MAKING MOVE TO URBAN CORE IS URBAN MYTH

By:

Mike Thoms

In:

Orlando Sentinel

Empty nesters will tire of their big, empty ranch homes. They will move to urban centers and live happily ever after in their skyboxes, enjoying the view, free from the tyranny of big yards and automobiles.

The young professionals were to bring energy and buzz to downtown Orlando. But it was the baby boomers who were supposed to bring the fat portfolios, using them to buy the luxury condos, eat at the cafes, shop at the exclusive stores and by tickets for the new performing-arts center.

It was a theory pushed here and around the rest of the country.

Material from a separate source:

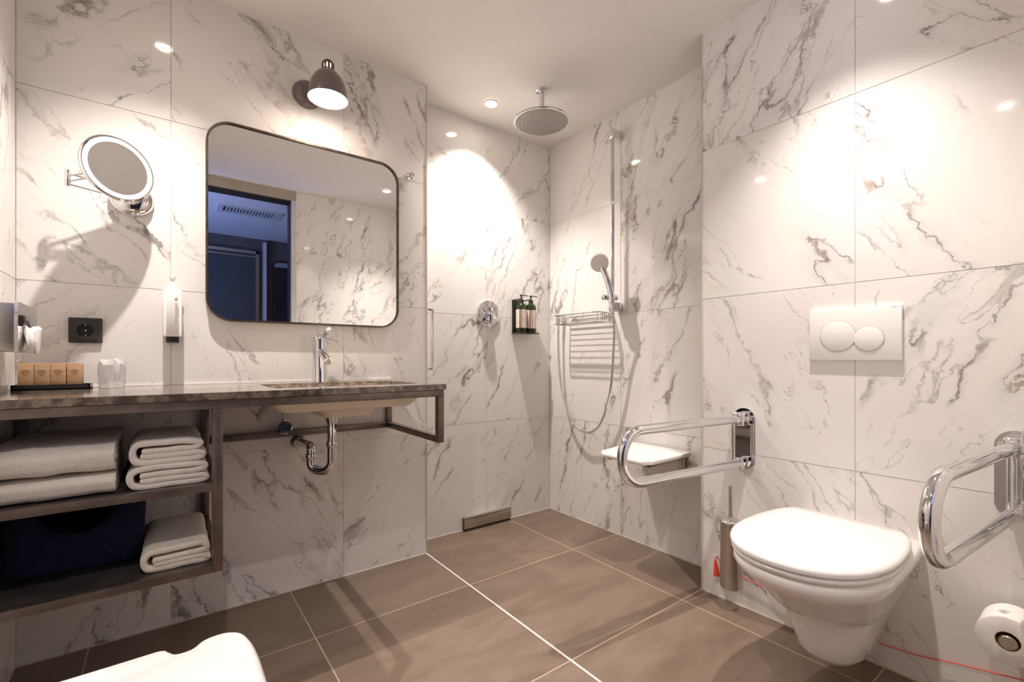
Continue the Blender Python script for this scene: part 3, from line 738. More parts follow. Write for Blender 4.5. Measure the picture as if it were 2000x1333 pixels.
# ------------------------------------------------------------------ towels
def ribbon(name, m, prof, thick, axis, a0, a1, label, parent=None, seed=0, wob=.003, nseg=14, cat='towel', group=None, slant=0.0):
    """folded cloth: thick ribbon along profile, extruded along axis"""
    P = catmull([(p[0], p[1], 0) for p in prof], 7)
    N = len(P); L, R = [], []
    for i in range(N):
        a = P[max(i - 1, 0)]; b = P[min(i + 1, N - 1)]; tn = (b - a).normalized(); nr = Vector((-tn.y, tn.x, 0))
        L.append(P[i] + nr * thick / 2); R.append(P[i] - nr * thick / 2)
    tn0 = (P[1] - P[0]).normalized(); tn1 = (P[-1] - P[-2]).normalized()
    capA = [P[0] - tn0 * thick * .35 * math.sin(PI * k / 4) + (R[0] - L[0]).normalized() * (thick / 2) * -math.cos(PI * k / 4) for k in (1, 2, 3)]
    capB = [P[-1] + tn1 * thick * .35 * math.sin(PI * k / 4) + (L[-1] - R[-1]).normalized() * (thick / 2) * -math.cos(PI * k / 4) for k in (1, 2, 3)]
    # outline order: L forward, end cap, R backward, start cap
    C = P + [P[0]]
    out = [(q, i) for i, q in enumerate(L)] + [(q, N - 1) for q in capB[::-1]] + [(R[i], i) for i in range(N - 1, -1, -1)] + [(q, 0) for q in capA[::-1]]
    bm = B(); rings = []
    ts = [0, .006, .02] + [.02 + (1 - .04) * k / nseg for k in range(1, nseg)] + [.98, .994, 1]
    for tt in ts:
        e = min(tt, 1 - tt); sh = 1.0 if e >= .02 else (.93 if e > 0 else .72)
        pts = []
        for q, i in out:
            c = P[i]; r_ = c + (q - c) * sh
            y = a0 + (a1 - a0) * tt
            xyz = Vector((r_.x + slant * tt, y, r_.y)) if axis == 'Y' else Vector((y, r_.x, r_.y))
            nv = Vector(noise.noise_vector(xyz * 16 + Vector((seed, 0, 0)))) * wob + Vector(noise.noise_vector(xyz * 45 + Vector((0, seed, 0)))) * wob * .35
            xyz += nv
            pts.append(xyz)
        rings.append(pts)
    R_ = [[bm.verts.new(p) for p in r] for r in rings]
    for a, b in zip(R_, R_[1:]): bridge(bm, a, b)
    # end faces as strips across the ribbon
    nL = N; tot = len(out)
    for rg, flip in ((R_[0], True), (R_[-1], False)):
        def Li(i): return rg[i]
        def Ri(i): return rg[N + 3 + (N - 1 - i)]
        for i in range(N - 1):
            bm.faces.new((Li(i), Li(i + 1), Ri(i + 1), Ri(i)))
        bm.faces.new([Li(N - 1)] + [rg[N + k] for k in range(3)] + [Ri(N - 1)])
        bm.faces.new([Ri(0)] + [rg[tot - 3 + k] for k in range(3)] + [Li(0)])
    o = obj(name, bm, m, parent, angle=75)
    if label: tag(o, label, cat, group)
    return o
def fold(x0, x1, z0, z1, kind=0):
    if kind == 0: n_ = [(.20, .55), (.45, .56), (.65, .57), (.84, .57), (.925, .69), (.86, .83), (.60, .885), (.25, .885), (.10, .80), (.055, .50), (.10, .18), (.25, .11), (.60, .11), (.88, .12), (.965, .23), (.88, .345), (.55, .345), (.18, .345)]
    elif kind == 1: n_ = [(.19, .60), (.55, .60), (.88, .62), (.955, .74), (.88, .875), (.50, .89), (.20, .89), (.075, .74), (.055, .45), (.10, .18), (.25, .11), (.60, .11), (.90, .11), (.97, .22), (.90, .35), (.60, .355), (.19, .355)]
    else: n_ = [(.20, .49), (.60, .51), (.93, .55), (.965, .70), (.90, .86), (.50, .87), (.18, .86), (.07, .70), (.055, .42), (.12, .17), (.30, .125), (.60, .125), (.95, .13), (.985, .22), (.90, .31), (.55, .31), (.22, .31)]
    return [(x0 + (x1 - x0) * a, z0 + (z1 - z0) * b) for a, b in n_]
S1 = 0.5972
ribbon('hand_towel', 'towel', fold(-.080, .100, S1, S1 + .060, 1), .0150, 'Y', 1.545, 1.86, 'folded white hand towel, lower one beside the steel post', seed=3, wob=.0022, group='folded hand towels on the middle shelf')
ribbon('hand_towel', 'towel', fold(-.076, .094, S1 + .0625, S1 + .126, 0), .0156, 'Y', 1.548, 1.85, 'folded white hand towel, upper one beside the steel post', seed=9, wob=.0026, group='folded hand towels on the middle shelf')
ribbon('hand_towel', 'cream_towel', fold(-.050, .100, .3715, .3715 + .060, 2), .0148, 'Y', 1.555, 1.86, 'cream folded hand towel on the bottom shelf next to the navy bag', seed=17, wob=.0030, slant=.004)
def bfold(y0, y1, z0, z1):
    n_ = [(.93, .50), (.50, .50), (.22, .50), (.10, .50)]
    n_ = [(.96, .86), (.5, .87), (.15, .86), (.045, .70), (.035, .45), (.06, .2), (.16, .13), (.5, .12), (.96, .12), (.985, .3), (.96, .38), (.5, .37), (.16, .38), (.14, .62), (.5, .62), (.96, .62)]
    return [(y0 + (y1 - y0) * a, z0 + (z1 - z0) * b) for a, b in n_]
ribbon('bath_towel', 'towel', bfold(1.535, 1.93, S1, S1 + .056), .0140, 'X', -.327, -.098, 'thick folded white bath towel, lower of the two on the middle shelf', seed=21, wob=.0028, group='folded bath towels on the middle shelf')
ribbon('bath_towel', 'towel', bfold(1.532, 1.92, S1 + .0590, S1 + .130), .0172, 'X', -.329, -.100, 'thick folded white bath towel, upper of the two on the middle shelf', seed=33, wob=.0042, group='folded bath towels on the middle shelf')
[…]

But this push toward urbanization is becoming an urban myth.

And that’s a huge blow for Orlando, where the city and developers have invested hundreds of millions in an urban vision that never attracted a key constituency.

“Someone who grew up living in 2,500 square feet with a driveway leading up to the front door isn’t going to downsize to 850 square feet until he’s ready for assisted living,” says Joel Kotkin, a scholar on urban development who wrote The City: A Global History. “The new urbanists convinced the idiot development community there was going to be this massive move that never happened.”

And the idiot development community convinced idiot public officials looking to revive their downtowns. And together they convinced the idiot journalists looking to promote a green lifestyle free of McMansions, commutes and St. Augustine grass.

In the real world, it seems the baby boomers are staying put or getting as far from urban centers as possible. The U.S. Department of Agriculture recently released a report noting the boomer trend is country living. It actually projects a decrease in the urban population as empty nesters invade rural areas.

Orlando must depend on the downtown youth movement. But as Kotkin points out, this demographic doesn’t have “the scratch” to buy the condos and create the sophisticated environment envisioned by Orlando leaders.